I have never felt more alone as I did after I lost my first child. Even among people whom I loved, whom I trusted, who knew me, I felt awkward, strange, disoriented. I would often find myself sitting in a group of friends or family as they laughed and shared stories. I could only be in that space for so long before I felt the world zooming away as I shrank further and further into myself. Eventually, I would become a dazed observer, watching from a shell within a shell within the shell of my body and wishing I was somewhere else. There was no connection. At all.
No man is an island, entire of itself,1 so says John Donne, but in the middle of grief, it sure effing feels like it. I felt lonely, unseen, and misunderstood. The more people’s good intentions failed to provide me with comfort and solace, the more isolated I became. And what Donne said about death diminishing him, I definitely felt that.

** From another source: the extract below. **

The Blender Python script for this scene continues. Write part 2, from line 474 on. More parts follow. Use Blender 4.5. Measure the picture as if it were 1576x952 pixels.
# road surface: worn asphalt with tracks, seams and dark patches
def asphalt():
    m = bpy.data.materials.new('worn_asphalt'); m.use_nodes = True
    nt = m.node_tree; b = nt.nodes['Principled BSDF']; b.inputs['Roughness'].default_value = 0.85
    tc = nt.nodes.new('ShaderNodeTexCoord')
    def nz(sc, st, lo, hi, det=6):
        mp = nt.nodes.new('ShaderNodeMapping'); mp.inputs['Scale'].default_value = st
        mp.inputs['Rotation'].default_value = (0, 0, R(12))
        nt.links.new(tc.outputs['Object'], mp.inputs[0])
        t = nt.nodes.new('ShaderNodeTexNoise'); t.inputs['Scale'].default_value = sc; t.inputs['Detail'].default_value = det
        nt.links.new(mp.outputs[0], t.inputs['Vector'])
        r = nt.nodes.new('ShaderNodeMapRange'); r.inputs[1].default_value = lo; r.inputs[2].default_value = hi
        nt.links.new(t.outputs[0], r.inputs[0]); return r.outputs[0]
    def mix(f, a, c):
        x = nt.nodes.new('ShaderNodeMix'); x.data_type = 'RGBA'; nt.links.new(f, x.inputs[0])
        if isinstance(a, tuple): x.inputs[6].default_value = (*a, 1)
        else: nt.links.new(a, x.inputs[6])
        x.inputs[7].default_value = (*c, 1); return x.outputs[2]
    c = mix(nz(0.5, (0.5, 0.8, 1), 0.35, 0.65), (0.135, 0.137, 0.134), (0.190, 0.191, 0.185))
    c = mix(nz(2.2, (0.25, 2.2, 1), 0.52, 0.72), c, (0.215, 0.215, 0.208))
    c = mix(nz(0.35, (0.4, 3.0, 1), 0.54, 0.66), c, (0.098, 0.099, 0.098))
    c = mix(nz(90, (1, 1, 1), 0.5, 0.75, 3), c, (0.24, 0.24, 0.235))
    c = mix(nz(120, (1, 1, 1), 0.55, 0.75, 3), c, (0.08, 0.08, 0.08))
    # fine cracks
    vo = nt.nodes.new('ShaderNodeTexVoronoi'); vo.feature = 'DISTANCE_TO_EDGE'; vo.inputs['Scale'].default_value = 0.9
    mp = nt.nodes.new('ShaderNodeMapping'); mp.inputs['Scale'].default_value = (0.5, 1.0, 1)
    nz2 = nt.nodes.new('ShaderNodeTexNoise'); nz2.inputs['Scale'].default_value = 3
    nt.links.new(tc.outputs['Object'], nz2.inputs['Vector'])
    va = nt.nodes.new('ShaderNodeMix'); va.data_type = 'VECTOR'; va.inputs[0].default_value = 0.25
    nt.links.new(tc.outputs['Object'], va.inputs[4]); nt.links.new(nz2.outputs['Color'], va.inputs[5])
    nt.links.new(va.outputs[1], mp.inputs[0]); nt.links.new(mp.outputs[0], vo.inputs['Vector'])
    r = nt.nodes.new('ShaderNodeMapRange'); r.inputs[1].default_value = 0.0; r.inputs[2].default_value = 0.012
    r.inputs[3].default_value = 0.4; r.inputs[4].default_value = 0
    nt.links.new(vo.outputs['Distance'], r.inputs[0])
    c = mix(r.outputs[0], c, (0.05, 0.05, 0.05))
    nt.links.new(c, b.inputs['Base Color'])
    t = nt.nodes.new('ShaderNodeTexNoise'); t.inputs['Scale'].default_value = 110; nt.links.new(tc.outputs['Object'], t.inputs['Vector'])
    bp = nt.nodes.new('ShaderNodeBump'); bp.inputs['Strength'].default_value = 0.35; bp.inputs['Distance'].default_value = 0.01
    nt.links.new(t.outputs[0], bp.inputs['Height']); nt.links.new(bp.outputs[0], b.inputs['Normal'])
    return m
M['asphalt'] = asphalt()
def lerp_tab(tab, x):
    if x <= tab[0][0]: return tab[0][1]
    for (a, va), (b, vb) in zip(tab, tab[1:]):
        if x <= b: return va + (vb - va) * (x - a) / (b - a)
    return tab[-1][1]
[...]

As grief overwhelmed me, I embodied what it meant to be Other, especially to myself. I lost all sense of who I was or how I fit into this world even at the most basic level of recognizing my face in the mirror.
Losing Calvin alienated me in a way that was blindsiding, in a way that is impossible to understand unless you’ve been affected by losing a child. Even with knowing what it’s like to be marginalized because of my culture, because of my gender, because of my family’s income, even with knowing the grief of losing loved ones, this Other-ness was almost debilitating, and I was unable to find my footing until I found the baby loss community and realized that the effects of this grief were “normal.”
Have you experienced this sense of being Other?
How did it affect you? How did it affect your relationships? Do you still feel this way? What helped you find a sense of belonging again?
This post is a part of a series called Unpacking Grief, which I began as part of the Blogging from A to Z April Challenge.
1John Donne, “Meditation XVII,” in Devotions Upon Emergent Occasions (1624), Luminarium: Anthology of English Literature, last modified November 4, 2010, accessed June 18, 2010, http://www.luminarium.org/sevenlit/donne/meditation17.php.
Grief has totally made me feel “other.” You’ve put it into words perfectly.
I would say yes. There have been certain situations that left me feeling like I didn’t belong.
I will add that I have started to feel a sense of belonging in this baby loss community, and thank you, Holly, for being one of the first people to make me feel less alone in this. ♥
Yes. Absolutely. My social life has been altered completely-I have to think about everything I do and say, I swear, and I still feel so…uncomfortable. I’m uncomfortable in my own skin. So much of the way I feel about people and the way I look at others has been changed.
Christy, I’m glad to know that I’m not the only one… though I wish it wasn’t this way. ((hugs))
I’ve felt that isolation, but never really thought about how it feels when you’re physically standing amongst loved ones and you still feel like you’re all alone, disconnected, like a dazed observer as you said. It does feel like you’re just not part of the rest of the world anymore, and for me there were times I felt angry that those other people were still part of it. I wouldn’t say that I’ve ever really found a sense of belonging again (or at least yet), but I’ve learned to live with my life… much better now than I used to. For my situation, knowing it won’t ever be over (I can’t make my eggs better!), I think it has forever changed me. Like now I’m part of some “club” with lifetime membership, or maybe like my eyes have been opened to the real world a la The Matrix! And I can’t undo the things I’ve learned through all of this, but I think they’re good lessons that I have been able and will be able to apply to other difficult times in life.
Maybe that’s part of it, Shannon–learning to live with the life we have now. I like how you compare it to “The Matrix”; it very much like that and seeing a new reality, and, I agree, it is a good thing. And I wouldn’t wish to undo what I’ve learned or how I’ve changed. ((hugs)) I wish we could somehow “restore” our fertility… maybe there is?